Step 4: Best Practices for Mapping WAF Requirements
- Always start with managed rules – cover OWASP Top 10 by default.
- Use custom rules sparingly – only for application-specific needs.
- Enable logging – helps in audits and incident response.
- Test in “Detection Mode” first – WAF will log attacks but not block them, helping avoid false positives.
- Update rules regularly – security threats evolve, so WAF managed rules must be updated.
Step 5: Key Exam Pointers
For the AZ-700 exam:
- Understand the types of WAF rules:
- Managed rules (OWASP Top 10)
- Custom rules (IP, geo-location, headers, rate limiting)

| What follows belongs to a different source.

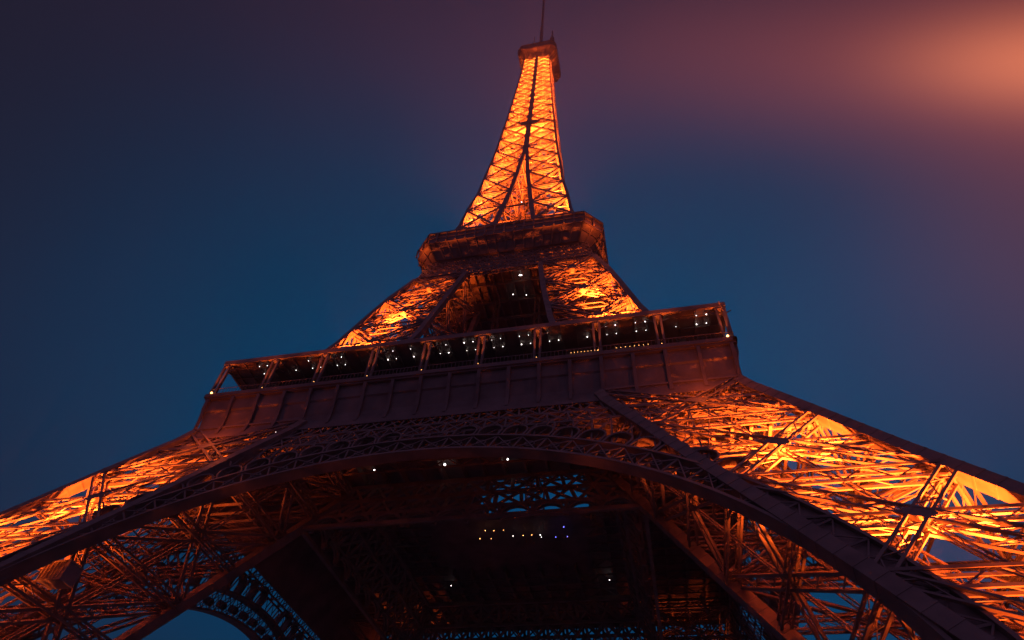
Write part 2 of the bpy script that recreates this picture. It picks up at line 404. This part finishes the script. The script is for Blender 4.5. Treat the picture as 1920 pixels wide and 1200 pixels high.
for k in range(4):
    for i, x in enumerate(PX[:-1] if k else PX):
        if k == 3 and i == 9: continue
        if pobj is None: o = pobj = pm.build('canopy_post', IRON, floor1)
        else: o = pobj.copy(); C.objects.link(o); o.parent = floor1
        if k in (1,) and i == 0: o.hide_render = False
        R = Matrix.Rotation(k*PI/2, 3, 'Z'); o.rotation_euler = (0, 0, k*PI/2); o.location = R @ Vector((x, -34.95, 0)); 
        spots.append((k, i, R @ Vector((x, -35.22, 58.62))))
# gallery back wall, pavilions
m = MB()
ringbox(m, 29.0, 28.6, 57.6, 64.45)
for k in np.arange(-28, 28.1, 1.9):
    for s in (-1, 1): m.bar((k, s*29.05, 57.6), (k, s*29.05, 64.4), .12, .1, (0, 1, 0)); m.bar((s*29.05, k, 57.6), (s*29.05, k, 64.4), .1, .12, (0, 1, 0))
m.build('gallery_wall', GLASS, floor1)
for k in range(4):
    m = MB(); m.poly([(-14, -26.5, 57.62), (14, -26.5, 57.62), (14, -15.5, 57.62), (-14, -15.5, 57.62)], [(-14, -26.5, 63.5), (14, -26.5, 63.5), (14, -16.6, 65.5), (-14, -16.6, 65.5)])
    for i in range(15): x = -13.8+i*1.97; m.bar((x, -15.5, 57.7), (x, -16.6, 65.4), .14, .14)
    m.build('pavilion', SOLID, floor1, k*PI/2)
m = MB()  # railing on the rim
for k in range(0, 141):
    x = -35.0+k*.5
    for s in (-1, 1): m.bar((x, s*35.15, 58.35), (x, s*35.15, 59.35), .05); m.bar((s*35.15, x, 58.35), (s*35.15, x, 59.35), .05)
for s in (-1, 1): m.bar((-35.15, s*35.15, 59.38), (35.15, s*35.15, 59.38), .08); m.bar((s*35.15, -35.15, 59.38), (s*35.15, 35.15, 59.38), .08)
m.build('railing', IRON, floor1)

# ------------------------------------------------------------------ second floor
def octo(H, c, z): return [(H-c, -H, z), (H, -H+c, z), (H, H-c, z), (H-c, H, z), (-H+c, H, z), (-H, H-c, z), (-H, -H+c, z), (-H+c, -H, z)]
m = MB(); m.poly(octo(17.5, 2.2, 110.7), octo(17.6, 2.2, 111.4)); m.poly(octo(20.3, 3.5, 115.3), octo(20.3, 3.5, 115.7))
floor2 = m.build('second_floor', SOLID, root)
m = MB()
pro = [(17.5, 2.2, 110.75), (18.1, 2.5, 111.5), (19.0, 2.9, 112.6), (20.0, 3.4, 113.4), (20.15, 3.45, 113.6), (20.15, 3.45, 116.6), (20.5, 3.5, 116.7), (20.5, 3.5, 117.15), (20.2, 3.4, 117.15), (20.1, 3.4, 115.6)]
ro = [octo(*p) for p in pro]
for A, B in zip(ro, ro[1:]):
    for i in range(8): j = (i+1) % 8; m.quad(A[i], A[j], B[j], B[i])
m.build('frieze', SOLID, floor2)
m = MB()
for i in range(8):
    j = (i+1) % 8
    a0, a1 = v3(*ro[0][i]), v3(*ro[0][j]); b0, b1 = v3(*ro[3][i]), v3(*ro[3][j]); c0, c1 = v3(*ro[6][i]), v3(*ro[6][j])
    n = max(2, int(np.linalg.norm(b1-b0)/2.05))
    for k in range(n+1):
        f = k/n; A = a0+(a1-a0)*f; B = b0+(b1-b0)*f; D = c0+(c1-c0)*f
        m.bar(A, B, .28, .5); B2 = D.copy(); B2[2] = 113.5; m.bar(B2, D, .22, .3)
    B0 = (v3(*ro[2][i]), v3(*ro[2][j])); m.bar(B0[0], B0[1], .25, .25)
    q0, q1 = v3(*ro[4][i]), v3(*ro[4][j]); m.bar(q0, q1, .3, .3)
    q0[2] = q1[2] = 115.2; m.bar(q0, q1, .16, .16)
m.build('corbel_ribs', IRON, floor2)
m = MB()
for x in np.arange(-16, 16.1, 2.0): m.bar((x, -16.8, 110.2), (x, 16.8, 110.2), .25, .8); 
for y in np.arange(-15, 15.1, 5.0): m.bar((-16.8, y, 110.0), (16.8, y, 110.0), .3, 1.2)
m.build('floor_beams', IRON, floor2)
m = MB(); m.poly(octo(13.2, 1.5, 115.72), octo(13.2, 1.5, 119.2)); m.poly(octo(14.6, 1.8, 119.25), octo(14.6, 1.8, 119.5))
m.build('upper_gallery', SOLID, floor2)
# lift machinery frames hanging under the second floor between the legs
m = MB()
for x in (-4.5, 4.5):
    for y in (-5, 5): truss(m, (x, y, 57.7), (x, y, 110.6), 1.0, 1.0, (0, 1, 0), .16, .1)
for z in np.arange(62, 110, 6):
    m.bar((-4.5, -5, z), (4.5, -5, z), .2); m.bar((-4.5, 5, z), (4.5, 5, z), .2); m.bar((-4.5, -5, z), (-4.5, 5, z), .2); m.bar((4.5, -5, z), (4.5, 5, z), .2)
m.build('lift_shaft', IRON, root)
for s in (-1, 1):
    m = MB()
    for e in (0, 1):
        truss(m, (s*(15.2+e*2.8), -14.8, 57.3), (s*(15.9+e*2.4), -19.8, 44.5), .55, .55, (0, 1, 0), .14, .09)
    m.bar((s*15.6, -17.5, 50.6), (s*18.4, -17.5, 50.6), .2); truss(m, (s*18.0, -14.8, 57.3), (s*15.6, -17.6, 50.6), .3, 0, (0, 1, 0), .1, .07, flat=True)
    m.build('hanging_brace', IRON, root)

# ------------------------------------------------------------------ spire
SN = [117.2, 127.6, 137.8, 148.0, 158.0, 167.8, 177.2, 186.4, 195.2, 203.2, 210.6, 217.6, 224.2, 230.4, 236.2, 241.8, 247.2, 252.4, 257.4, 262.2, 266.8, 271.2]
MERGE = 177.0
m = MB()
for sx in (-1, 1):
    for sy in (-1, 1): truss(m, (sx*2.1, sy*2.1, 117), (sx*2.1, sy*2.1, 272), .6, 0, (0, 1, 0), .12, .08, flat=True)
for z in np.arange(119, 272, 3.1):
    for a in ((-2.1, -2.1, 2.1, -2.1), (-2.1, 2.1, 2.1, 2.1), (-2.1, -2.1, -2.1, 2.1), (2.1, -2.1, 2.1, 2.1)): m.bar((a[0], a[1], z), (a[2], a[3], z), .16); m.bar((a[0], a[1], z), (a[2], a[3], z+3.1), .1)
spire = m.build('spire', IRON, root); posts = {(a, b): MB() for a in (-1, 1) for b in (-1, 1)}
zz = sorted(set(SN+[z for z in HZ if SN[0] < z < SN[-1]]))
for z0, z1 in zip(zz, zz[1:]):
    for sx in (-1, 1):
        for sy in (-1, 1):
            w = .75 - .3*(z0-117)/160
            posts[sx, sy].bar((sx*h(z0), sy*h(z0), z0), (sx*h(z1), sy*h(z1), z1), w, w, (0, 1, 0))
for t in posts.values(): t.build('corner_post', IRON, spire)
for ip, (z0, z1) in enumerate(zip(SN, SN[1:])):
    m = MB(); sc = .62-.33*(z0-117)/160; cc = .13-.03*(z0-117)/160; ll = .08
    H0, H1, G0, G1 = h(z0), h(z1), g(z0), g(z1)
    if z0 >= MERGE: G0 = G1 = 0
    F = lambda x, z, H: v3(x, -H+.12, z)
    for s in (-1, 1):
        p, q, r, t = F(s*H0, z0, H0), F(s*G0, z0, H0), F(s*H1, z1, H1), F(s*G1, z1, H1)
        nr = (0, -1, 0)
        truss(m, p, t, sc, 0, nr, cc*1.5, ll*1.2, flat=True); truss(m, q, r, sc*.96, 0, nr, cc*1.4, ll*1.2, flat=True)
        truss(m, p+v3(0, .35, 0), q+v3(0, .35, 0), sc*.8, sc*.8, nr, cc, ll)
        c = (p+q+r+t)/4; truss(m, (p+r)/2, (q+t)/2, sc*.5, 0, nr, cc*.7, ll*.7, flat=True)
        for u, v in ((p, t), (q, r), (p, q)):
            m.bar(u+v3(0, -sc*.5-.1, 0), v+v3(0, -sc*.5-.1, 0), (.74-.34*(z0-117)/160), .08, (0, 1, 0))
        ww = .62-.25*(z0-117)/160
        if z0 < MERGE or s == 1: m.bar(F(s*G0, z0, H0+.12), F(s*G1, z1, H1+.12), ww*(1.9 if z0 < MERGE else 3.0), ww, (0, 1, 0))
        o = sc*(.8 if z0 < MERGE else 1.4); m.poly([(q[0]-o*1.1, q[1]-.1, z0-o), (q[0]+o*1.1, q[1]-.1, z0-o), (q[0]+o*1.1, q[1]-.1, z0+o), (q[0]-o*1.1, q[1]-.1, z0+o)], [(q[0]-o*1.1, q[1]-.3, z0-o), (q[0]+o*1.1, q[1]-.3, z0-o), (q[0]+o*1.1, q[1]-.3, z0+o), (q[0]-o*1.1, q[1]-.3, z0+o)])
        # inner faces of the pillar
        if z0 < MERGE-8:
            a0, a1 = v3(s*G0, -H0, z0), v3(s*G1, -H1, z1); b0, b1 = v3(s*G0, -G0, z0), v3(s*G1, -G1, z1)
            truss(m, a0, b1, sc*.9, 0, (1, 0, 0), cc, ll, flat=True); truss(m, b0, a1, sc*.9, 0, (1, 0, 0), cc, ll, flat=True); m.bar(b0, b1, .5, .5, (0, 1, 0)); m.bar(a0, b0, .25, .3)
    if z0 < MERGE-6:   # between the pillars
        m.bar(F(-G0, z0, H0), F(G0, z0, H0), .3, .4)
    # horizontal diaphragm
    m.bar((-H0, -H0, z0), (0, 0, z0), .28, .35); m.bar((H0, -H0, z0), (0, 0, z0), .28, .35)
    me = None
    for k in range(4):
        if me is None: o = m.build('cross_brace', IRON, spire); me = o.data
        else: o = link('cross_brace', me, spire, k*PI/2)
m = MB(); ringbox(m, h(196)+.5, h(196)-.6, 195.4, 195.8); m.box((-5, -h(196)-.2, 195.2), (5, -h(196)+2.5, 195.4)); m.box((-2.6, -h(196)-.4, 195.8), (2.6, -h(196)+1, 198.2))
m.build('service_platform', SOLID, spire)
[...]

- Know deployment scenarios:
- Application Gateway WAF → regional apps
- Front Door WAF → global apps
- Know logging and monitoring options:
- Integration with Azure Monitor and Sentinel
- Be able to map requirements to features:
- Example Question: “You need to block requests from certain IPs but allow global traffic via Front Door. Which WAF feature helps?” → Custom rules + Front Door WAF policy
✅ Summary in simple terms:
- Step 1: Identify what protection your app needs.
- Step 2: Map each requirement to a WAF feature.
- Step 3: Choose the right WAF deployment (App Gateway, Front Door, CDN).
- Step 4: Use managed rules first, then custom rules if needed.
- Step 5: Enable logging, monitoring, and test in detection mode.
This approach ensures all requirements are covered, which is exactly what AZ-700 expects.